Here's my hypothetical example. I start retirement with a 60/40 portfolio worth 800k. My first year's withdrawal is 32k.
In year 2, say the portfolio is worth 840k. Do I:
a) take out 4% of 840k, or
b) 32k plus adjusted for inflation.

Now I believe the answer is b) so now my question is:
In year 2, if the CPI is 2.5%, do I take 2.5% of the 32k, or 800K or 840K?
Thank you in advnace for your help.
Larry
 
I believe the 2nd and subsequent year amounts are adjusted for inflation.

So:
1st Year: $32,000
2nd year: $32,000 + 2.5/100*32000 = $32,800
3rd year: $32800 + 2.5/100*32800 = $33,620

And so on.....
 
I thought you could also just take 4% from your new amount .Say year one you have I,000,000 so you can take $40,000 .Next year your portfolio has risen to 1,100,000 so you can now take $44,000 ?? Is this correct ?
 
I thought you could also just take 4% from your new amount .Say year one you have I,000,000 so you can take $40,000 .Next year your portfolio has risen to 1,100,000 so you can now take $44,000 ?? Is this correct ?


You could do that and be 100% guaranteed of not running out of money. However the problem is when the market drops. For example if the portfolio dropped to 600k, could you live on 24k.
 
The way I am seeing is the 32k figure is your fixed expenses/living allowance which is adjusted for inflation.

If your portfolio does better, I suppose you can take the higher amount but then it works the other way too i.e. what if your portfolio does poorly?

I think staying focused on the Fixed expense/Living allowance adjusted for inflation is probably the wiser choice - but to each his own.
 
I thought you could also just take 4% from your new amount .Say year one you have I,000,000 so you can take $40,000 .Next year your portfolio has risen to 1,100,000 so you can now take $44,000 ?? Is this correct ?

That is not how the SWR rule works.
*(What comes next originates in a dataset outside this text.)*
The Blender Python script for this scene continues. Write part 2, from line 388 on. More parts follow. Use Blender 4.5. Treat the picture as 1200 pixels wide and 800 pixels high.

It it as described above.

After year 1 you may end up taking more or less than 4% each year depending on how the portfolio is performing. The idea is that you have a predictable and stable income. Taking 4% every year of the total will give a variable income.
 
The way I am seeing is the 32k figure is your fixed expenses/living allowance which is adjusted for inflation.

If your portfolio does better, I suppose you can take the higher amount but then it works the other way too i.e. what if your portfolio does poorly?

I think staying focused on the Fixed expense/Living allowance adjusted for inflation is probably the wiser choice - but to each his own.

When you start to vary the withdrawl based on portfolio performance, you venture into Guyton territory. I am personally planning a 4% SWR for my "gotta have" expenses and adjust my travel and extras on Guyton. If the market tanks, my vacation budget tanks; but if things stay strong, I'm living it up. I'm also planning on a shorter time period for this part of my portfolio. I'm pretty sure I won't be very interested in taking extended exotic trips when I'm 85.
 
I'm pretty sure I won't be very interested in taking extended exotic trips when I'm 85.
You might want to check into Elderhostels & cruise ships... especially the Elderhostels on cruise ships.

It's a big business, and I'm sure those organizations have comprehensive detailed plans on what to do when their customers wake up dead on the second morning.